世界的なひまわり油の生産量のほぼ半分を担ってきたウクライナで戦争が続き、食用油の品薄現象が起きている。最近は英国やスペイン、ギリシャ、トルコ、ベルギーなど欧州各国の大手スーパーでは、1人当たり購入可能な食用油の個数を2、3本に制限していると、米紙ニューヨークタイムズ(NYT)などが先月30日付で伝えた。
米マサチューセッツ工科大学(MIT)傘下の研究所である「経済複雑性観測所」(OECD)によると、全世界のヒマワリ油生産の46%を占めるウクライナが、2月末に始まった戦争でヒマワリの種の収穫作業が事実上中断されている。

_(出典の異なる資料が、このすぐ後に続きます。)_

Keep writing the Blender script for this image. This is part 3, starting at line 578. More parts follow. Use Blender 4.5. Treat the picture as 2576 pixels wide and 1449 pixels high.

さらに、世界最大のパーム油生産国であるインドネシアまで自国物価の上昇を防ぐため、パーム油の輸出を制限し、世界市場における食用油の供給量はさらに減少した。
食用油の輸入量の83%をウクライナに依存している英国では、品薄現象が本格化している。英国の代表的スーパーマーケットチェーンであるテスコの食用油の陳列台には、「食用油の販売量を1人当たり3本に制限する」という案内文が貼られた。英国の他のスーパーマーケットチェーンのウェイトローズやモリソンズは、最大2本までに制限した。
英食品基準庁(FSA)は先月29日、「食品業界は、英国内のひまわりの種は数週間以内に底をつくものと見ている」と明らかにした。これを受け、食品業界ではひまわり油の代わりにパーム油と豆油を使用し、バイオディーゼル市場で主に使われていた菜種油を食用に転換するなどの対策を講じている。
他の国々はまだ備蓄分で持ちこたえているが、近いうちに食用油不足事態は拡大する見通しだ。NYTは、「食用油価格の高騰により、製パン業界も混乱している」とし、「様々な料理に広く使われる食用油の供給難は、米食品市場全般に影響を与え、物価上昇にさらに拍車をかけるだろう」と指摘した。